TASK: Write the entries out again exactly as they stand, but without the pictures.

RECORD LIST:
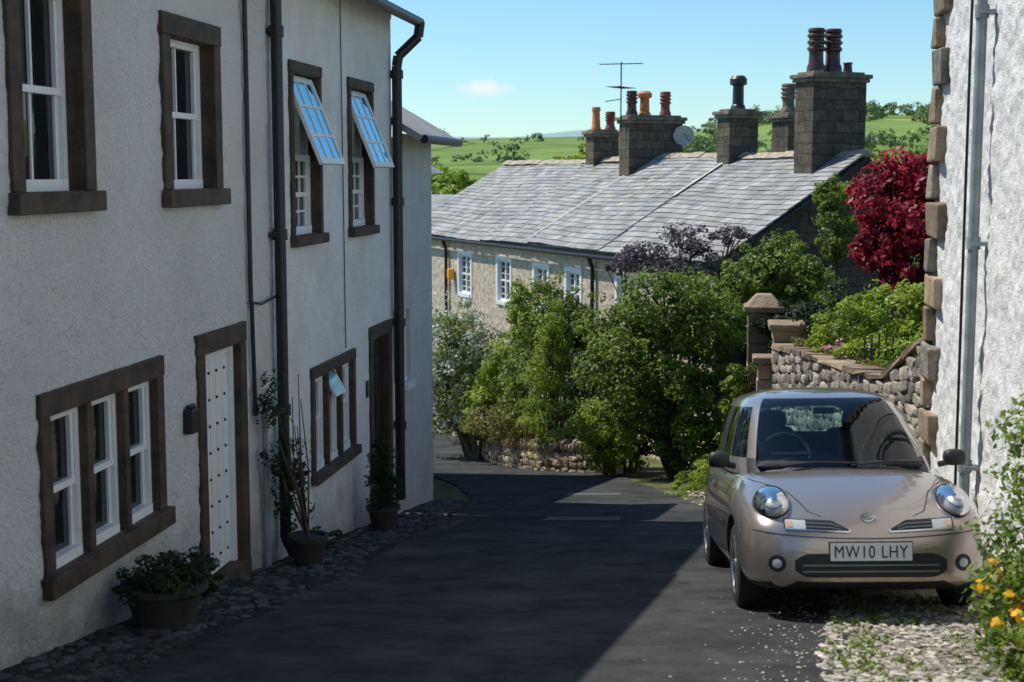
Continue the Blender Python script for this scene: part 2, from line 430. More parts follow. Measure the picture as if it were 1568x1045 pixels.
# ------------------------------------------------------------------ foliage
def leaf_mesh(name, blobs, n, size, mat, parent=None, clump=0.24, shell=0.45, top=None, aspect=0.55, leaf_per_clump=45):
    P = []; NRM = []; S = []
    w = np.array([(b[3]*b[4]*b[5])**(2/3) for b in blobs]); w /= w.sum()
    for b, wi in zip(blobs, w):
        nb = int(n*wi); nc = max(6, nb//leaf_per_clump)
        d = rng.normal(size=(nc, 3)); d /= np.linalg.norm(d, axis=1)[:, None]
        rad = rng.uniform(shell, 1.0, nc)**0.6
        lump = 1 + 0.25*np.sin(d[:,0]*5+b[0]*3)*np.cos(d[:,2]*4+b[1]*2) + rng.normal(0, .12, nc)
        c0 = d*(rad*lump)[:, None]
        R = np.array(b[3:6])
        cs = rng.uniform(0, 1, nc)
        idx = rng.integers(0, nc, nb)
        csz = rng.uniform(.5, 1.4, nc)
        loc = rng.normal(size=(nb, 3)); loc /= np.maximum(np.linalg.norm(loc, axis=1)[:, None], .6)
        p = c0[idx]*R + loc*(clump*R.mean()*csz[idx])[:, None]*np.array([1,1,.75])
        p += np.array(b[:3])
        nr = d[idx]*0.5 + loc*0.4 + np.array([0,0,.45]) + rng.normal(0, .45, (nb, 3))
        P.append(p); NRM.append(nr)
        S.append(np.clip(0.10+0.6*cs[idx]+rng.normal(0.12, .15, nb), 0, 1))
    P = np.concatenate(P); NR = np.concatenate(NRM); S = np.concatenate(S)
    n = len(P)
    NR /= np.linalg.norm(NR, axis=1)[:, None]
    t = np.cross(NR, rng.normal(size=(n, 3))); t /= np.linalg.norm(t, axis=1)[:, None]
    bb = np.cross(NR, t)
    Lh = (size*rng.uniform(.55, 1.2, n)/2)[:, None]
    V = np.empty((n, 4, 3))
    V[:,0] = P - t*Lh; V[:,1] = P + bb*Lh*aspect - NR*Lh*.15; V[:,2] = P + t*Lh - NR*Lh*.2; V[:,3] = P - bb*Lh*aspect - NR*Lh*.15
    me = bpy.data.meshes.new(name)
    me.vertices.add(4*n); me.vertices.foreach_set('co', V.ravel())
    me.loops.add(4*n); me.loops.foreach_set('vertex_index', np.arange(4*n, dtype=np.int32))
    me.polygons.add(n); me.polygons.foreach_set('loop_start', np.arange(0, 4*n, 4, dtype=np.int32))
    try: me.polygons.foreach_set('loop_total', np.full(n, 4, dtype=np.int32))
    except Exception: pass
    me.update(calc_edges=True)
    a = me.attributes.new('shade', 'FLOAT', 'FACE'); a.data.foreach_set('value', S.astype(np.float32))
    me.materials.append(mat)
    o = bpy.data.objects.new(name, me); scene.collection.objects.link(o)
    if parent: adopt(o, parent)
    return o

def plant(name, base, blobs, n, size, mat, trunk_r=0.06, stems=1, **kw):
    g = group(name, base)
    leaf_mesh('foliage', blobs, n, size, mat, g, **kw)
    mb = MB(); B = Vector(base)
    for s in range(stems):
        b0 = B + Vector((random.uniform(-.15,.15), random.uniform(-.15,.15), -.1))*(stems > 1)
        for b in blobs:
            if random.random() < 0.15 and len(blobs) > 4: continue
            c = Vector(b[:3]); mid = b0.lerp(c, .45) + Vector((random.uniform(-.1,.1), random.uniform(-.1,.1), .1))*b[3]
            mb.tube([b0, mid, c], [trunk_r, trunk_r*.6, trunk_r*.3], MAT['bark'], 7)
            for k in range(5):
                d = Vector((random.gauss(0,1), random.gauss(0,1), random.gauss(.2,.8))).normalized()
                e = c + Vector((d.x*b[3], d.y*b[4], d.z*b[5]))*.85
                mb.tube([mid.lerp(c, random.uniform(.3,1)), e], [trunk_r*.35, trunk_r*.12], MAT['bark'], 5)
    mb.build('branches', g, smooth=True)
    return g

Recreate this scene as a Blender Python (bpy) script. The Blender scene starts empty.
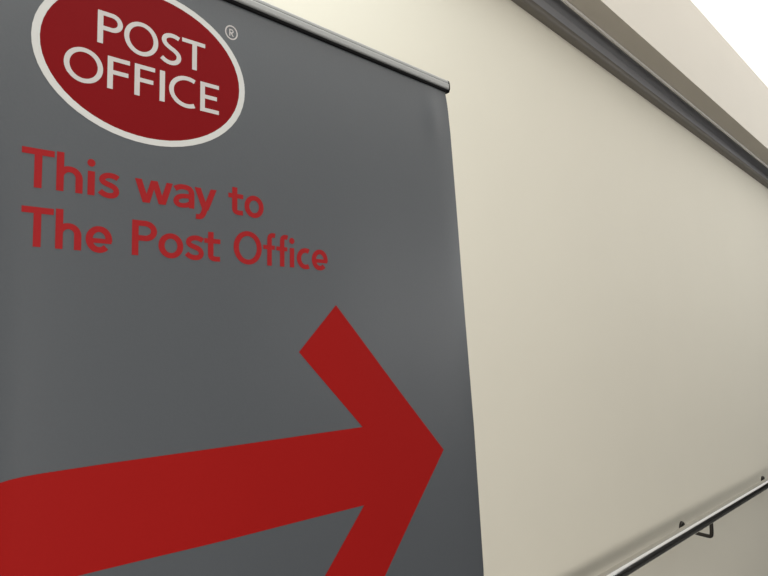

EXERCISE OUTPUT:
Continue the Blender Python script for this scene: part 2, from line 430. More parts follow. Measure the picture as if it were 1568x1045 pixels.
# ------------------------------------------------------------------ foliage
def leaf_mesh(name, blobs, n, size, mat, parent=None, clump=0.24, shell=0.45, top=None, aspect=0.55, leaf_per_clump=45):
    P = []; NRM = []; S = []
    w = np.array([(b[3]*b[4]*b[5])**(2/3) for b in blobs]); w /= w.sum()
    for b, wi in zip(blobs, w):
        nb = int(n*wi); nc = max(6, nb//leaf_per_clump)
        d = rng.normal(size=(nc, 3)); d /= np.linalg.norm(d, axis=1)[:, None]
        rad = rng.uniform(shell, 1.0, nc)**0.6
        lump = 1 + 0.25*np.sin(d[:,0]*5+b[0]*3)*np.cos(d[:,2]*4+b[1]*2) + rng.normal(0, .12, nc)
        c0 = d*(rad*lump)[:, None]
        R = np.array(b[3:6])
        cs = rng.uniform(0, 1, nc)
        idx = rng.integers(0, nc, nb)
        csz = rng.uniform(.5, 1.4, nc)
        loc = rng.normal(size=(nb, 3)); loc /= np.maximum(np.linalg.norm(loc, axis=1)[:, None], .6)
        p = c0[idx]*R + loc*(clump*R.mean()*csz[idx])[:, None]*np.array([1,1,.75])
        p += np.array(b[:3])
        nr = d[idx]*0.5 + loc*0.4 + np.array([0,0,.45]) + rng.normal(0, .45, (nb, 3))
        P.append(p); NRM.append(nr)
        S.append(np.clip(0.10+0.6*cs[idx]+rng.normal(0.12, .15, nb), 0, 1))
    P = np.concatenate(P); NR = np.concatenate(NRM); S = np.concatenate(S)
    n = len(P)
    NR /= np.linalg.norm(NR, axis=1)[:, None]
    t = np.cross(NR, rng.normal(size=(n, 3))); t /= np.linalg.norm(t, axis=1)[:, None]
    bb = np.cross(NR, t)
    Lh = (size*rng.uniform(.55, 1.2, n)/2)[:, None]
    V = np.empty((n, 4, 3))
    V[:,0] = P - t*Lh; V[:,1] = P + bb*Lh*aspect - NR*Lh*.15; V[:,2] = P + t*Lh - NR*Lh*.2; V[:,3] = P - bb*Lh*aspect - NR*Lh*.15
    me = bpy.data.meshes.new(name)
    me.vertices.add(4*n); me.vertices.foreach_set('co', V.ravel())
    me.loops.add(4*n); me.loops.foreach_set('vertex_index', np.arange(4*n, dtype=np.int32))
    me.polygons.add(n); me.polygons.foreach_set('loop_start', np.arange(0, 4*n, 4, dtype=np.int32))
    try: me.polygons.foreach_set('loop_total', np.full(n, 4, dtype=np.int32))
    except Exception: pass
    me.update(calc_edges=True)
    a = me.attributes.new('shade', 'FLOAT', 'FACE'); a.data.foreach_set('value', S.astype(np.float32))
    me.materials.append(mat)
    o = bpy.data.objects.new(name, me); scene.collection.objects.link(o)
    if parent: adopt(o, parent)
    return o

def plant(name, base, blobs, n, size, mat, trunk_r=0.06, stems=1, **kw):
    g = group(name, base)
    leaf_mesh('foliage', blobs, n, size, mat, g, **kw)
    mb = MB(); B = Vector(base)
    for s in range(stems):
        b0 = B + Vector((random.uniform(-.15,.15), random.uniform(-.15,.15), -.1))*(stems > 1)
        for b in blobs:
            if random.random() < 0.15 and len(blobs) > 4: continue
            c = Vector(b[:3]); mid = b0.lerp(c, .45) + Vector((random.uniform(-.1,.1), random.uniform(-.1,.1), .1))*b[3]
            mb.tube([b0, mid, c], [trunk_r, trunk_r*.6, trunk_r*.3], MAT['bark'], 7)
            for k in range(5):
                d = Vector((random.gauss(0,1), random.gauss(0,1), random.gauss(.2,.8))).normalized()
                e = c + Vector((d.x*b[3], d.y*b[4], d.z*b[5]))*.85
                mb.tube([mid.lerp(c, random.uniform(.3,1)), e], [trunk_r*.35, trunk_r*.12], MAT['bark'], 5)
    mb.build('branches', g, smooth=True)
    return g

Recreate this scene as a Blender Python (bpy) script. The Blender scene starts empty.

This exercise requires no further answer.